Problem details » In the listing below, find the line with "col = scene.collection", then repeat exactly every line from the top through that one.

Raw data »
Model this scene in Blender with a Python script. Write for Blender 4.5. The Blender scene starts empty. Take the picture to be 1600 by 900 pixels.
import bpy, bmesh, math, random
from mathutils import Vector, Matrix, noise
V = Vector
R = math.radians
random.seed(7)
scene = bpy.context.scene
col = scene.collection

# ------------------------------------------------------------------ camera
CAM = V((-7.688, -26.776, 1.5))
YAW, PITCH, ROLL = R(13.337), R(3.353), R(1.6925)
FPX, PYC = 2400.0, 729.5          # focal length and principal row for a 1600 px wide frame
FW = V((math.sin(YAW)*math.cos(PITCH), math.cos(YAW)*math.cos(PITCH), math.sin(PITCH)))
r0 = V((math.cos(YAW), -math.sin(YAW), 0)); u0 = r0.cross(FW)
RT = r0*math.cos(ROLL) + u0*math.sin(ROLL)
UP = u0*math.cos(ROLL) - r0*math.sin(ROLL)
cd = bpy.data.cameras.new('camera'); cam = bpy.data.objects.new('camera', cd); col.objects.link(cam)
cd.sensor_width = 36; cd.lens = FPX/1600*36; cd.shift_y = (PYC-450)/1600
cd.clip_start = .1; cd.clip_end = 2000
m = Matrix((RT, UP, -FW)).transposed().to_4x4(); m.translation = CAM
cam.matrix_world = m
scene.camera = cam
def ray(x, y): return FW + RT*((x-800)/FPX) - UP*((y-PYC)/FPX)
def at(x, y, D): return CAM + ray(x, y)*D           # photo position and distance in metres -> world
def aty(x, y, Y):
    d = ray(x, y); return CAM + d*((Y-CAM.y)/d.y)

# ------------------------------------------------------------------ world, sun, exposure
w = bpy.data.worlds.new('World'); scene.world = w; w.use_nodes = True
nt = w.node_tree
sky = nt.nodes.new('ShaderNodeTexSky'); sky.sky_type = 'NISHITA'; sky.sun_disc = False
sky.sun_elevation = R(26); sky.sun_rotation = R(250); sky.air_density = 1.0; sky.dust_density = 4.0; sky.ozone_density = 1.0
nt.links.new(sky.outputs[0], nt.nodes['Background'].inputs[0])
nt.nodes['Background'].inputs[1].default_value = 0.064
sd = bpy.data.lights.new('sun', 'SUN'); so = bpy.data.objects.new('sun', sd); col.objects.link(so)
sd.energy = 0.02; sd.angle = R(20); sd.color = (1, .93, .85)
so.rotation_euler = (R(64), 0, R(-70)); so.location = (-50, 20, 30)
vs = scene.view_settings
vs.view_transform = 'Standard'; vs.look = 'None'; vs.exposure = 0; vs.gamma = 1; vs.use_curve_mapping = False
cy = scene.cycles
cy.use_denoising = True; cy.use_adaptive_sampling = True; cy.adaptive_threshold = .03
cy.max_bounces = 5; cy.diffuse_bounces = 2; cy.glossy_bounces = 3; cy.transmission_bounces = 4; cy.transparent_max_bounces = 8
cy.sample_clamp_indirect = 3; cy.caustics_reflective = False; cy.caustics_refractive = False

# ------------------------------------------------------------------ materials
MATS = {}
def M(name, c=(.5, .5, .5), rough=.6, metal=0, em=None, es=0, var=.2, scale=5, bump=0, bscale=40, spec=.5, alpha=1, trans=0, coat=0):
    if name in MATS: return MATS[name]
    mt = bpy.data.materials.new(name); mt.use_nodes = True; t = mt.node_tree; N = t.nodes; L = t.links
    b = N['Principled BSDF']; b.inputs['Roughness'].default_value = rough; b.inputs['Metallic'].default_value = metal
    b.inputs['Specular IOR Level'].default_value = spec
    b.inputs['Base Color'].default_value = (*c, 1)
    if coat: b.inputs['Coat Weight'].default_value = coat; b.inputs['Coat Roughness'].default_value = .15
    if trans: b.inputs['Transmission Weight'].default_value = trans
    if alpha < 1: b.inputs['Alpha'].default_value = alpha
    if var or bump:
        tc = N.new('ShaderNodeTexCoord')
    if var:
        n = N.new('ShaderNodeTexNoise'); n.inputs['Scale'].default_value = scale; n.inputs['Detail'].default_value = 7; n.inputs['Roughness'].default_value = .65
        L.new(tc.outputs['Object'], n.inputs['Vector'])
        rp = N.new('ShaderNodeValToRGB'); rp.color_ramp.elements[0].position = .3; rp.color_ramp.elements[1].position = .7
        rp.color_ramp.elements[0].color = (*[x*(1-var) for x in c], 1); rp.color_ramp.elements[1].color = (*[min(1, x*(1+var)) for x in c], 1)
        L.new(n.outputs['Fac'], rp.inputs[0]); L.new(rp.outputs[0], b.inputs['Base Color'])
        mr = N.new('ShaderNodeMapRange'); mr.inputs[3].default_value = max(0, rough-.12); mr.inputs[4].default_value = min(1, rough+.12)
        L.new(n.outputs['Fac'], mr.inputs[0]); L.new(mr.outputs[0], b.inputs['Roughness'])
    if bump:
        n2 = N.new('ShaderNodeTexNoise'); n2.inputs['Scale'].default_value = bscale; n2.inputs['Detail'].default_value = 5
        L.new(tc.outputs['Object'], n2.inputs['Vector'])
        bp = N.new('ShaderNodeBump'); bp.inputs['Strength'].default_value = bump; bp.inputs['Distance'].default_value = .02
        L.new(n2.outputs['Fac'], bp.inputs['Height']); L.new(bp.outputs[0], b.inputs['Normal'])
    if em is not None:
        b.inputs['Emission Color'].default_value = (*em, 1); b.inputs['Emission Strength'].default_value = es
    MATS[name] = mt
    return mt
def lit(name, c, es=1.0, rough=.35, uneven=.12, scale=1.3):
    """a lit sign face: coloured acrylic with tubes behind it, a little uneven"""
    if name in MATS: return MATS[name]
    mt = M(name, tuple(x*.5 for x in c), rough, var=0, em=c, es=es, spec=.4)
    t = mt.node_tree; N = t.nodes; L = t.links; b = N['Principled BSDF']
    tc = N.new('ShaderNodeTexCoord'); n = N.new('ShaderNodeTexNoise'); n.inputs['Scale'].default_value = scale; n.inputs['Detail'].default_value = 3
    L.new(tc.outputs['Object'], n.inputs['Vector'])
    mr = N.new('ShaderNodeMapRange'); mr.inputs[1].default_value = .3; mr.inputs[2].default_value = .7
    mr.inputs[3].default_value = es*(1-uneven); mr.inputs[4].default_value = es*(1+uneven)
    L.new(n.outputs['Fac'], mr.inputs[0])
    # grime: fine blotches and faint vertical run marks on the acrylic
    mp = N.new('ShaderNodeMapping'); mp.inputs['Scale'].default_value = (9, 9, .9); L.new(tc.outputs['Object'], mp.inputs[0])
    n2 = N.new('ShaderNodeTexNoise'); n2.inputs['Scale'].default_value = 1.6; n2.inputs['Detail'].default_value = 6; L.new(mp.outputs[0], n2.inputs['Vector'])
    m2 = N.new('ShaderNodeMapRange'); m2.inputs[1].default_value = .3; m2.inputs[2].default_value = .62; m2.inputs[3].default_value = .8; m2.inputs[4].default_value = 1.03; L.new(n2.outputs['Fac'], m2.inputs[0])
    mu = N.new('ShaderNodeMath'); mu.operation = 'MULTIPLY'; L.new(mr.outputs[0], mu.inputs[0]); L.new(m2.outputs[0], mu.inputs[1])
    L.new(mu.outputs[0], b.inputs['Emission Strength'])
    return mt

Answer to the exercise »
Model this scene in Blender with a Python script. Write for Blender 4.5. The Blender scene starts empty. Take the picture to be 1600 by 900 pixels.
import bpy, bmesh, math, random
from mathutils import Vector, Matrix, noise
V = Vector
R = math.radians
random.seed(7)
scene = bpy.context.scene
col = scene.collection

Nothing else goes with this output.